Ville assiégée depuis le mois d’août, Bakhmout est devenue l’épicentre du conflit et un lieu de destruction massive, de mort. « Hachoir à viande », « boucherie » sont les qualificatifs employés de part et d’autre. Comme dans toute guerre, les assaillants subissent plus de pertes que les défenseurs et les combattants de Wagner auraient déjà enregistré quelque 9 000 tués et 27 000 blessés. Un tel acharnement, une telle hécatombe laisseraient penser que le sort de la guerre peut se jouer là, dans les ruines de cette ville où il ne reste plus que 4 000 des 71 000 habitants de l’an dernier. Et pourtant, on reconnaît aujourd’hui que Bakhmout ne revêt pas une grande importance stratégique opérationnelle et l’Institute for the study of war doute même que les forces russes aient la capacité d’exploiter la capture tactique de la ville.
Alors, pourquoi le ministre russe de la Défense, Choïgou, affirme-t-il que sa prise « permettra de mener de nouvelles opérations en profondeur » ? Pourquoi, le président ukrainien Zelensky déclare-t-il que sa perte serait « une voie ouverte » aux Russes vers Kramatorsk, Sloviansk et Donetsk ?
Autour de toutes ces déclarations, il y a du bluff et des calculs, la poursuite de la bataille de communication.
Aujourd’hui, Bakhmout dépasse le seul cadre militaire pour être élevé au rang de symbole. Symbole du courage et de la résistance pour les Ukrainiens qui ne lâchent rien ; victoire symbole de grande victoire pour les Russes en difficulté qui prouverait qu’ils avancent et vont atteindre les buts de guerre de Poutine.
Les Ukrainiens savent qu’il leur faudra sans doute abandonner la ville, mais entendent tenir le plus longtemps possible pour fixer un maximum de troupes russes et préparer leur nouvelle offensive. Ce mercredi, le ministre de la défense, Oleksii Reznikov, répétait à Stockholm que « la priorité numéro un est les systèmes de défense anti aérienne et aussi les munitions et encore les munitions » afin de préparer l’offensive.

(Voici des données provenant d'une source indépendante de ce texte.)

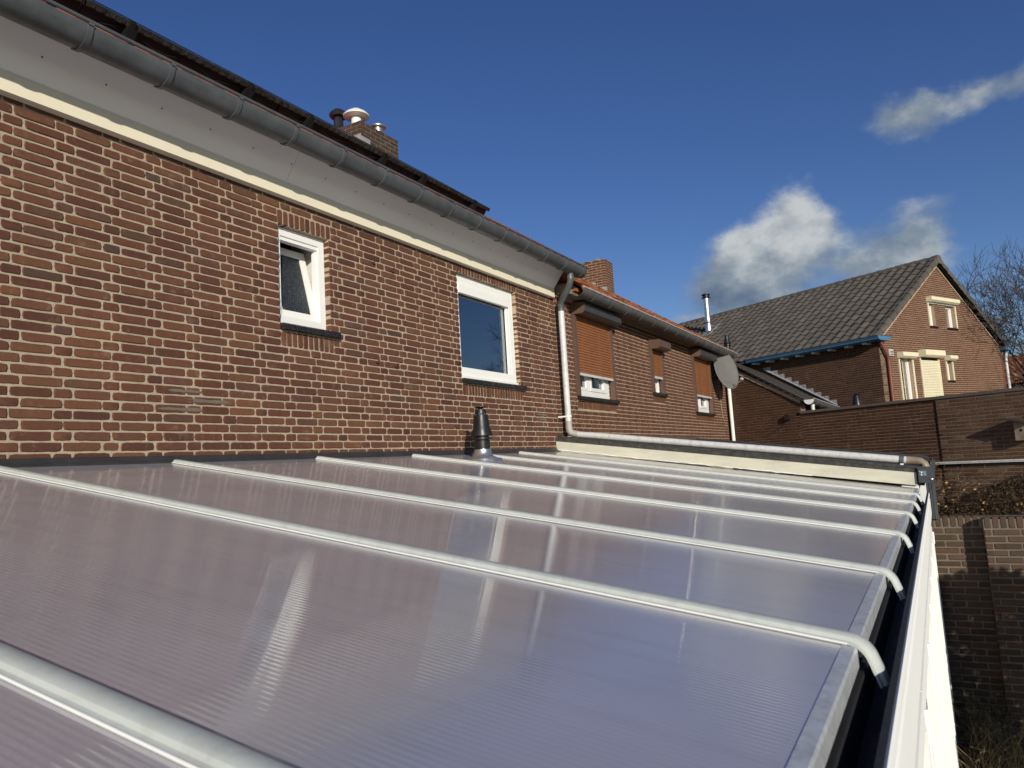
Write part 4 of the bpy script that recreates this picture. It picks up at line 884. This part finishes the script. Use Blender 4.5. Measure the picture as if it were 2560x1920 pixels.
half_gutter(h3, 16.42, 22.8, -1.93, 4.02, 0.10, 'zinc2', [17.0, 18.0, 19.0, 20.0, 21.0], 'zinc2', 'zinc_pale', None)
MB().prism([(16.41, -1.93 + 0.1 * math.cos(math.pi + math.pi * i / 12), 4.02 + 0.1 * math.sin(math.pi + math.pi * i / 12)) for i in range(13)], (0.01, 0, 0)).build('gutter_end_cap', 'pvc', h3)
MB().tube([(16.75, -1.95, 3.93), (16.74, -1.95, 3.85), (16.72, -1.96, 3.75)], 0.04, 12).build('downpipe', 'pvc', h3, 50)
# stepped lead flashing on the wall of the gable house
nst = 10
for k in range(nst):
    t0 = 1.42 + (3.78 - 1.42) * k / nst; t1 = 1.42 + (3.78 - 1.42) * (k + 1) / nst
    z0 = 4.16 + 1.40 * k / nst; z1 = 4.16 + 1.40 * (k + 1) / nst; off = -0.012 - 0.002 * (k % 2)
    MB().prism([OG + U * t0 + V * off + Vector((0, 0, z0 - 0.02)), OG + U * t0 + V * off + Vector((0, 0, z1 + 0.05)), OG + U * (t1 - 0.005) + V * off + Vector((0, 0, z1 + 0.05)), OG + U * (t1 - 0.005) + V * off + Vector((0, 0, z1 - 0.02))], V * 0.008).build('lead_step', 'lead', ro3)
MB().prism([OG + U * 1.40 + V * -0.05 + Vector((0, 0, 4.18)), OG + U * 3.80 + V * -0.05 + Vector((0, 0, 5.56)), OG + U * 3.80 + V * -0.02 + Vector((0, 0, 5.60)), OG + U * 1.40 + V * -0.02 + Vector((0, 0, 4.20))], (0, 0, 0.012)).build('lead_soaker', 'lead', ro3)
MB().box(17.3, 17.9, -0.25, 0.3, 5.30, 5.325).build('lead_apron', 'lead', ro3)
# black lamp and its cable on the wall
lm = thing('wall_lamp', 'small black lamp box on the dark brick wall', 'lamp', P(1.64, 3.64))
MB().obox(P(1.58, 3.64, -0.09), -U * 0.10, V * 0.09, Vector((0, 0, 0.11))).build('lamp_housing', 'black', lm)
MB().tube([P(1.60, 3.64, -0.008), P(1.45, 3.52, -0.008), P(1.2, 3.40, -0.008), P(0.95, 3.30, -0.008)], 0.006, 5).build('cable', 'black', lm)

# -- garage with capped wall
gr = thing('brick_garage', 'flat roofed brown brick garage wall with dark metal cap', 'garage', (15.5, -4, GZ))
T1, T2, T3 = 1.951, 4.725, 9.0
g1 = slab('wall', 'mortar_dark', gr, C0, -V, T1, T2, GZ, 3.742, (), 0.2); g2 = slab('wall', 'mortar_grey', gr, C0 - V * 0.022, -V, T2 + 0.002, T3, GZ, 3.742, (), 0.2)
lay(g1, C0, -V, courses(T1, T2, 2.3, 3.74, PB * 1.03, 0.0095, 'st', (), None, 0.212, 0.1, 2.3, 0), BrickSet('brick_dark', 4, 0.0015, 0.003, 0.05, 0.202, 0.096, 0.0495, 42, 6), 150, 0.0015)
lay(g2, C0 - V * 0.022, -V, courses(T2, T3, 1.2, 3.74, 0.0645, 0.0105, 'st', (), None, 0.2215, 0.1, 1.2, 0), BrickSet('brick_new', 4, 0.0015, 0.003, 0.05, 0.211, 0.10, 0.054, 43, 6), 150, 0.002)
for a, b_ in ((T1 - 0.01, 2.55), (2.555, 5.4), (5.405, 8.2), (8.205, T3)):
    MB().obox(P(a, 3.744, -0.045), -U * (b_ - a), V * 0.22, Vector((0, 0, 0.052))).build('wall_cap', 'browncap', gr)
MB().prism([P(2.6, 3.72, 0.18), P(9, 3.72, 0.18), P(9, 3.72, 4.2), P(3.4, 3.72, 4.2)], (0, 0, 0.03)).build('flat_roof', 'bitumen', gr)
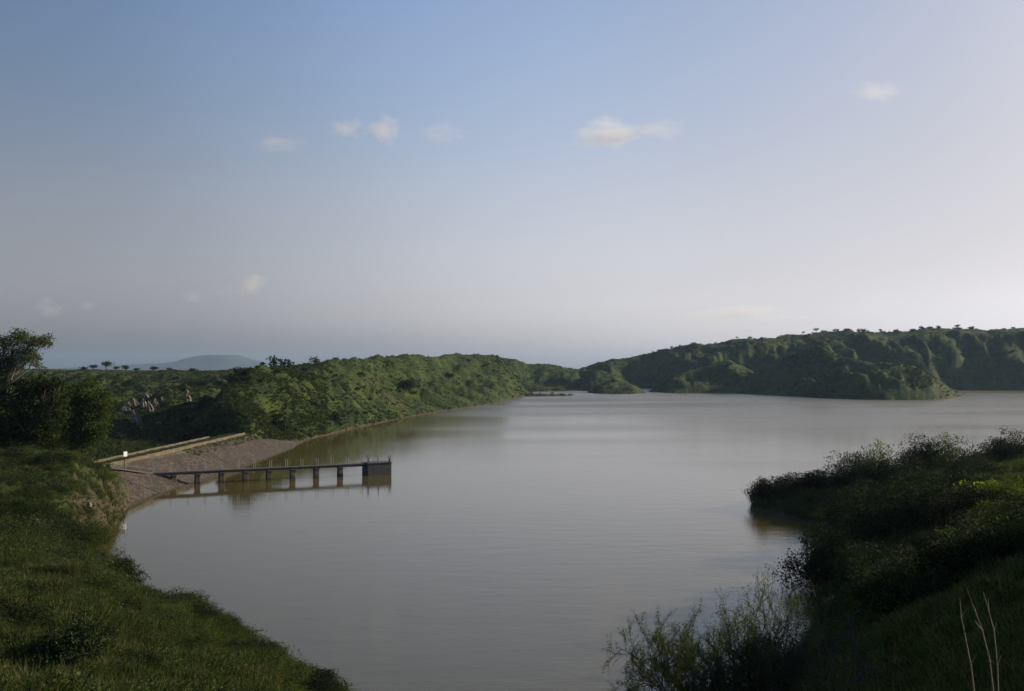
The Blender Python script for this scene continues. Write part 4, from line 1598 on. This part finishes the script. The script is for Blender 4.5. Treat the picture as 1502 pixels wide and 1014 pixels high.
while cnt < 42:
    x = rng.uniform(-60, 470)
    Y = rng.uniform(28, 118)
    X = wx(x, Y, 900)
    g = ground(X, Y)
    if g < .3:
        continue
    put_bush('bush', ['mid', 'green', 'green'][cnt % 3], cnt, (X, Y, g), rng.uniform(.4, 1.05) * (.45 + .55 * min(1, Y / 80.0)), rng.rand() * 6.28,
             'one of the small scattered bushes in the grass of the left bank', 'bush', 'small bushes scattered on the left bank', .1, rng.uniform(.7, 1))
    cnt += 1


# left hill bushes
def hill_bush(x, y, s, label, group, nz=1.0, key=None, Ymin=190):
    Y = first_visible(x, y)
    X = wx(x, Y, y)
    put_single('bush', FARB[rng.randint(5)], (X, Y, ground(X, Y)), s, rng.rand() * 6.28, label, 'bush', group, .25, nz)


hill_bush(592, 580, 2.2, 'large dark bush alone in the middle of the green left hillside', 'bushes on the left hillside', 1.0)
hill_bush(600, 572, 1.7, 'dark bush touching the large one on the left hillside', 'bushes on the left hillside', 1.0)
hill_bush(660, 558, 1.3, 'round bush high on the left hillside right of the large dark one', 'bushes on the left hillside')
hill_bush(412, 632, 1.4, 'dark bush low on the hillside just above the stony shore', 'bushes on the left hillside')
hill_bush(497, 622, 1.5, 'dark bush at the foot of the left hillside near the water', 'bushes on the left hillside')
hill_bush(404, 537, 1.2, 'dark bush standing at the left end of the hill crest', 'bushes on the left hillside', 1.2)
hill_bush(421, 537, 1.2, 'twin topped dark bush on the left hill crest', 'bushes on the left hillside', 1.2)
hill_bush(460, 531, 1.2, 'dark bush on the first rise of the left hill crest', 'bushes on the left hillside')
cnt = 0
while cnt < 40:
    x = rng.uniform(360, 760)
    y = rng.uniform(522, 640)
    Y = first_visible(x, y)
    X = wx(x, Y, y)
    if Y < 205 or ground(X, Y) < .8 or Y > 800:
        continue
    put_single('bush', FARB[rng.randint(5)], (X, Y, ground(X, Y)), rng.uniform(.35, .95), rng.rand() * 6.28,
               'one of the small dark bushes dotted over the green left hillside', 'bush', 'small bushes dotted over the left hillside', .2, rng.uniform(.6, 1))
    cnt += 1
cnt = 0
while cnt < 28:                      # the shadowed end of the hill and the valley behind the dam
    x = rng.uniform(165, 370)
    y = rng.uniform(552, 655)
    Y = first_visible(x, y)
    X = wx(x, Y, y)
    if Y < 195 or X > -40 and Y < 200:
        continue
    dark_end = x > 275
    put_single('bush', FARB[rng.randint(5)], (X, Y, ground(X, Y)), rng.uniform(.8, 1.5) if dark_end else rng.uniform(.5, 1.0), rng.rand() * 6.28,
               'one of the dark bushes on the shadowed end of the left hill' if dark_end else 'one of the bushes in the valley behind the dam', 'bush',
               'bushes on the shadowed hill end' if dark_end else 'bushes in the valley behind the dam', .2, rng.uniform(.7, 1))
    cnt += 1

# far skyline on the right
for k, (x, s, lb) in enumerate([(1197, 1.5, 'wide dark tree on the far right skyline'), (1178, 1.0, 'smaller tree left of the wide dark one on the far skyline'), (1291, 1.2, 'dark round tree in the middle of the far right skyline'),
                                (1081, .9, 'lone tree on the far skyline above the coned hills'), (1404, 1.5, 'tallest clump on the far right skyline'), (1427, .9, 'small pointed tree right of the tallest clump'), (1050, .6, 'small tree where the far ridge starts to climb')]):
    i = int(np.argmin(np.abs(xcol - x)))
    j = int(np.argmax(ELEV[i]))
    Y = float(YD[i, j]) + 2
    X = wx(x, Y, 490)
    put_far_tree(k, (X, Y, ground(X, Y)), s * .8, lb, 'trees on the far right skyline')
for k in range(50):
    x = rng.uniform(960, 1502) if k < 12 else rng.uniform(1085, 1502)
    if 12 <= k < 30:
        x = rng.uniform(1240, 1440)
    i = int(np.argmin(np.abs(xcol - x)))
    j = int(np.argmax(ELEV[i]))
    Y = float(YD[i, j]) + rng.uniform(-6, 8)
    X = wx(x, Y, 490)
    put_single('bush', FARB[rng.randint(5)], (X, Y, ground(X, Y)), rng.uniform(.9, 1.9), rng.rand() * 6.28,
               'one of the small bushes along the far right skyline', 'bush', 'bushes along the far right skyline', .3, rng.uniform(.6, .9))
for k in range(20):
    x = rng.uniform(780, 1502)
    y = rng.uniform(500, 578)
    Y = first_visible(x, y)
    X = wx(x, Y, y)
    g = ground(X, Y)
    if g < .3 or Y > 1050:
        continue
    put_single('bush', FARB[rng.randint(5)], (X, Y, g), rng.uniform(.8, 1.8), rng.rand() * 6.28,
               'one of the dark bushes dotted over the hills across the water', 'bush', 'bushes on the hills across the water', .3, rng.uniform(.6, 1))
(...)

Le jour où Kiev décidera de retirer ses soldats de Bakhmout, ce sera pour gagner des positions préparées à l’avance où ils seront solidement installés. Poutine pourra se glorifier d’une victoire mais ses forces ne pourront pas pour autant entreprendre une avancée facile vers d’autres succès. Et il a un autre souci : ne pas laisser apparaître Prigojine comme le seul éventuel vainqueur…
Si Bakhmout tombe, quand Bakhmout tombera, ce ne sera pas la fin de la guerre d’attrition, ni même un moment décisif du conflit. Il faudra attendre les offensives annoncées à Kiev comme à Moscou.